A compact disc (CD) has a plastic surface on which sounds are stored in binary code as very small holes, called pits, and flat areas, called lands. These can be “read” by a laser beam. The laser beam scans across the surface of the disc. When the light falls on a pit, it is scattered, but when it falls on a land, it is reflected back to a light-sensitive detector. This in turn causes a pulse of current to pass to a loudspeaker, which converts it back into sound.

If you have read the HowStuffWorks article How CDs Work, you know that the basic idea behind data storage on a normal CD is simple. The surface of the CD contains one long spiral track of data. Along the track, there are flat reflective areas and non-reflective bumps. A flat reflective area represents a binary 1, while a non-reflective bump represents a binary 0. The CD drive shines a laser at the surface of the CD and can detect the reflective areas and the bumps by the amount of laser light they reflect. The drive converts the reflections into 1s and 0s to read digital data from the disc. See How CDs Work for more information.

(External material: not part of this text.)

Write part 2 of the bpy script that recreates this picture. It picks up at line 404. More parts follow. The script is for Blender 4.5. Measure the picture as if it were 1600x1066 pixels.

Normal CDs cannot be modified — they are read-only devices. A CD-R disc needs to allow the drive to write data onto the disc. For a CD-R disk to work there must be a way for a laser to create a non-reflective area on the disc. A CD-R disc therefore has an extra layer that the laser can modify. This extra layer is a greenish dye. In a normal CD, you have a plastic substrate covered with a reflective aluminum or gold layer. In a CD-R, you have a plastic substrate, a dye layer and a reflective gold layer. On a new CD-R disc, the entire surface of the disc is reflective — the laser can shine through the dye and reflect off the gold layer.

When you write data to a CD-R, the writing laser (which is much more powerful than the reading laser) heats up the dye layer and changes its transparency. The change in the dye creates the equivalent of a non-reflective bump. This is a permanent change, and both CD and CD-R drives can read the modified dye as a bump later on.

It turns out that the dye is fairly sensitive to light — it has to be in order for a laser to modify it quickly. Therefore, you want to avoid exposing CD-R discs to sunlight.